- The Washington Times - Thursday, October 30, 2014

Wage stagnation and rising income inequality — two features of the current recovery that have puzzled both policymakers and analysts — may reflect not economic factors, but a vast change over the decades in the structure of the American family, in particular the decline in the number of married-parent families, according to a new study.

If the 2012 American marriage rate had remained constant at 1980 levels — when 78 percent of families with children were led by married parents — the median family income would have been at least 22 percent higher over the last three decades, according to economics professor Robert L. Lerman, co-author with sociologist W. Bradford Wilcox of the new report, “For Richer, For Poorer: How Family Structures Economic Success in America.”

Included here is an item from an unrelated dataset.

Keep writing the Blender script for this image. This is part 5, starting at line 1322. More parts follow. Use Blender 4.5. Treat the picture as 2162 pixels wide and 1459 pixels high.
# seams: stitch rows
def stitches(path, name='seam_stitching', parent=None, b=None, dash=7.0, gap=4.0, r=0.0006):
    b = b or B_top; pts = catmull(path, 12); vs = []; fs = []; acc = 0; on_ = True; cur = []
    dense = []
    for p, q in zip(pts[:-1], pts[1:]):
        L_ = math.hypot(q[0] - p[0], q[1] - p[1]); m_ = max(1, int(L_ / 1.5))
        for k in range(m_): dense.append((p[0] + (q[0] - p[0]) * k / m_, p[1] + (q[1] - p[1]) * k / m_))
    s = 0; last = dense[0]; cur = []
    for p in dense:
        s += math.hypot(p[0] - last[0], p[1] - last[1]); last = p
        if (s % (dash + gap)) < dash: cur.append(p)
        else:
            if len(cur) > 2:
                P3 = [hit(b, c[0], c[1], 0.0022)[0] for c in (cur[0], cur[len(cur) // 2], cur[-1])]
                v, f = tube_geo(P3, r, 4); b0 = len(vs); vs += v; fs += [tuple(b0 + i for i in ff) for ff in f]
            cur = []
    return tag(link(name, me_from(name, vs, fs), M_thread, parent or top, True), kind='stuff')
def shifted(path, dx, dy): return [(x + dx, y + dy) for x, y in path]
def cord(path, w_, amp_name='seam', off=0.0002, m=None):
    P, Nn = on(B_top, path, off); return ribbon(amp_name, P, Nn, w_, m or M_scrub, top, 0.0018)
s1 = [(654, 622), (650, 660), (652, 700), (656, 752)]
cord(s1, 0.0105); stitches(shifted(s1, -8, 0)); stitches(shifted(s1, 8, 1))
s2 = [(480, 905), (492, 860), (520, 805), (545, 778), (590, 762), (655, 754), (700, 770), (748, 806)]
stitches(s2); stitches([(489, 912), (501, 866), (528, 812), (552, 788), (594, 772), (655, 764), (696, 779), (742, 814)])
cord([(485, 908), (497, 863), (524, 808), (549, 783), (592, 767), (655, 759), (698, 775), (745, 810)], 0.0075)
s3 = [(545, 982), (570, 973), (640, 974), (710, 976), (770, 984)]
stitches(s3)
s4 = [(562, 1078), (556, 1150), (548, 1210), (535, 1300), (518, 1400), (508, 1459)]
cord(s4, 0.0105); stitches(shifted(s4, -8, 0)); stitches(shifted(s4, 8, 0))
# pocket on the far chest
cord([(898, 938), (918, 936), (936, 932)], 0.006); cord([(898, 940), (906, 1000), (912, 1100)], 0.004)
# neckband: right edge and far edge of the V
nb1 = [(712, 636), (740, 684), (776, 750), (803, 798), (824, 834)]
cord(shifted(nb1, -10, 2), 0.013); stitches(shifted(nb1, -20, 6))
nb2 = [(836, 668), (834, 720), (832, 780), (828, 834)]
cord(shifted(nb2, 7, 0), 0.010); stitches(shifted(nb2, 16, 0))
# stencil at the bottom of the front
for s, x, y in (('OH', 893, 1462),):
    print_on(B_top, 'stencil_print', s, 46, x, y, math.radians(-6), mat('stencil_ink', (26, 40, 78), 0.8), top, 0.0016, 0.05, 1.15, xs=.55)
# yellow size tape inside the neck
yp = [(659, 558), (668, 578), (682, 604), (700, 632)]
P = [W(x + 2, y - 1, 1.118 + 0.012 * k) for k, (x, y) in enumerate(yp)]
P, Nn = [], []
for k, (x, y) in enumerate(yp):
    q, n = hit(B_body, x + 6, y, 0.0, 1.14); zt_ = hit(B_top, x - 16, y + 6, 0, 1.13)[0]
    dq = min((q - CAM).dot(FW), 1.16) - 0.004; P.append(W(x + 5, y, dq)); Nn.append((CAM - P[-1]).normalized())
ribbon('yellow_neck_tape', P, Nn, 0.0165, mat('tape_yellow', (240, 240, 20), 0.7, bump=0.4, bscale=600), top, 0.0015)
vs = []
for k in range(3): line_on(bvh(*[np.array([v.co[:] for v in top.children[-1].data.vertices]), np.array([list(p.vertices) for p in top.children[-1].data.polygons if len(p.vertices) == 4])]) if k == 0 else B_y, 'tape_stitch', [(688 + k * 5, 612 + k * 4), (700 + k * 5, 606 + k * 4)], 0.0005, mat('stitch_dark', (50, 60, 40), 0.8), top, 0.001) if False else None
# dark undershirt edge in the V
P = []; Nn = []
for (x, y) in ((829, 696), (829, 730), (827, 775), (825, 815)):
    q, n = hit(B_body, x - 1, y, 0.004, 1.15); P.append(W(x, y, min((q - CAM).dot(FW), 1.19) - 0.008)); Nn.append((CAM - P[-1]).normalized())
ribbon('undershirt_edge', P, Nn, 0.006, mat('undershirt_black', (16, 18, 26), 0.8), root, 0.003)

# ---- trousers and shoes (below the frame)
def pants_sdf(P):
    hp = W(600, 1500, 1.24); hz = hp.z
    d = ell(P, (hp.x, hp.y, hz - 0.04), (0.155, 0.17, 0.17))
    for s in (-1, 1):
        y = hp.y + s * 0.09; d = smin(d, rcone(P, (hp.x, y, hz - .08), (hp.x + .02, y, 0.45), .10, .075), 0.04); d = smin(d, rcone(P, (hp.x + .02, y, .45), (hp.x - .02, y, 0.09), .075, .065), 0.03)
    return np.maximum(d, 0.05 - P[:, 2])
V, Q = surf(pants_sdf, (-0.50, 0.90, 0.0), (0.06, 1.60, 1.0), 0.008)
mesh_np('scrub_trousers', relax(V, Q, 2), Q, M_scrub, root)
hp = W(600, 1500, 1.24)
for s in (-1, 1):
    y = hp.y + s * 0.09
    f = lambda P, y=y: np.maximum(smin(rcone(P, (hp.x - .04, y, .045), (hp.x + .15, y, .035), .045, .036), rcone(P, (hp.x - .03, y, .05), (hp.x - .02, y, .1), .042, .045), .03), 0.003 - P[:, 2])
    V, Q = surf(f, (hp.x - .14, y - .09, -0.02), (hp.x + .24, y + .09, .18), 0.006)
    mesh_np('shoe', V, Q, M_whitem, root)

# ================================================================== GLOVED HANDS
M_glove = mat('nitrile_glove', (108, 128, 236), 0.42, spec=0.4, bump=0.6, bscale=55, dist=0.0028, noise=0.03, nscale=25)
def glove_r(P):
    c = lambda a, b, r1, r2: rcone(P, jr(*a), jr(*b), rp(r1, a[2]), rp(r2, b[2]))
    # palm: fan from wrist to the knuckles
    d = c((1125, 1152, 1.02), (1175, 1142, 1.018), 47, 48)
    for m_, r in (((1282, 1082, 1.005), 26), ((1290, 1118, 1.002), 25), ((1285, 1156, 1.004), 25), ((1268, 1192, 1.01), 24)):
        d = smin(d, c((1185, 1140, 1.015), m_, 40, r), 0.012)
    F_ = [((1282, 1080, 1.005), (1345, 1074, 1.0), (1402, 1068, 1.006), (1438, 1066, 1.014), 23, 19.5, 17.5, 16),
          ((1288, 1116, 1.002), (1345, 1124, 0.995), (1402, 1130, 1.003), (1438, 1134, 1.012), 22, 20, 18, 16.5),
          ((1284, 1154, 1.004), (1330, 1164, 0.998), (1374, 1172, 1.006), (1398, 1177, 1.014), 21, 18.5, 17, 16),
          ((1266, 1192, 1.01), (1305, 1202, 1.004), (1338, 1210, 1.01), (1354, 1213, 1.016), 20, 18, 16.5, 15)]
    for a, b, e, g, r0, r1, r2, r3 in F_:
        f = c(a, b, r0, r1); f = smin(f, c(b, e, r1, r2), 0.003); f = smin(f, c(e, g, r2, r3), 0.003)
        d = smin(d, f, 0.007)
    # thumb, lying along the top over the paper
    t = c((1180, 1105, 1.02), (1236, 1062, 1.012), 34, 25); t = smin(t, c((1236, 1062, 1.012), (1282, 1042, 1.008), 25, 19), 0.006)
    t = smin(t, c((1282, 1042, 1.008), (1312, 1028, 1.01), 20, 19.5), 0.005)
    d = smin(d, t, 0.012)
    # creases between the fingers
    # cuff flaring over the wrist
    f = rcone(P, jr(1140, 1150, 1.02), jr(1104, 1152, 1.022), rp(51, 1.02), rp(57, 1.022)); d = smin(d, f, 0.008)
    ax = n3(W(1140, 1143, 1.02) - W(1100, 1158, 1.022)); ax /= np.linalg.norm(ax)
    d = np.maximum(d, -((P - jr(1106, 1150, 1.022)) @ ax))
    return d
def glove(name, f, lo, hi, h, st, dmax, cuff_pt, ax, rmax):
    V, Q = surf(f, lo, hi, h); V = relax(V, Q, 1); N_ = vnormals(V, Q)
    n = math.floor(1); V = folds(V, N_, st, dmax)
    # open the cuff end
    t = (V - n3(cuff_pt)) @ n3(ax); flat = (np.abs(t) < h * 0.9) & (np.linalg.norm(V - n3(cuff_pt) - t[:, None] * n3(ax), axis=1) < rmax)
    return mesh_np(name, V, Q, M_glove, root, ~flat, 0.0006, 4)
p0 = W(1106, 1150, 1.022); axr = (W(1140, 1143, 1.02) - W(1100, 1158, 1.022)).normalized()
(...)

Instead, actual median average family income grew by only 14 percent over that time, at the same time that the percentage of married-parent families decline to 66 percent.

“Fifty years ago, there were no major class divides in American family life: The vast majority of Americans got married, stayed married and raised their kids in marriage,” Mr. Wilcox said during a panel discussion with Mr. Lerman held earlier this week at the American Enterprise Institute (AEI).

“But today, things are different,” said Mr. Wilcox, citing data showing that marriage — and its benefits — were increasingly being enjoyed by college-educated adults, but not by those with less education or lower socioeconomic status.

Despite great alarm about wage stagnation, male unemployment and income inequality, “only rarely do we see a mention of this key factor of the changing structure of American families,” added Mr. Lerman.

The new report urges policymakers to focus on family structure as a major factor in America’s economic woes, and consider strategic family-friendly changes such as removing “marriage penalties” in welfare programs, tripling the child tax credit and expanding vocational education and apprenticeship programs.

Another suggestion is to create a massive national campaign — similar to the National Campaign to Prevent Teen and Unplanned Pregnancy — around the “success sequence,” which holds that young men and women do best when they pursue school, work, marriage and parenthood — “in that order.”

People who follow this “success sequence” are significantly “less likely to be poor and much more likely to enjoy a middle-class income,” the authors write.

Some at the AEI event said there was already some evidence that left-leaning and right-leaning scholars are beginning to collaborate on this family factor as a way to fight poverty and wage stagnation.

Still, much more needs to be known about marriage — such as why it seems to matter so much to economic progress and fairness — and “how do we get there,” said Brookings Institution scholar Isabel Sawhill.

Ms. Sawhill, who helped found the national teen-pregnancy prevention campaign, argues in a new book that more has to be done to encourage young women to wait until marriage before having their first baby.

The average age of a U.S. woman’s first birth — around 26 — is about a year younger than the average age of marriage in America, she noted. And there’s a vast earning gap between married and unmarried parenthood: In 2012, the median income for a married-parent family was $81,520 a year, while the typical single mother earned $29,539.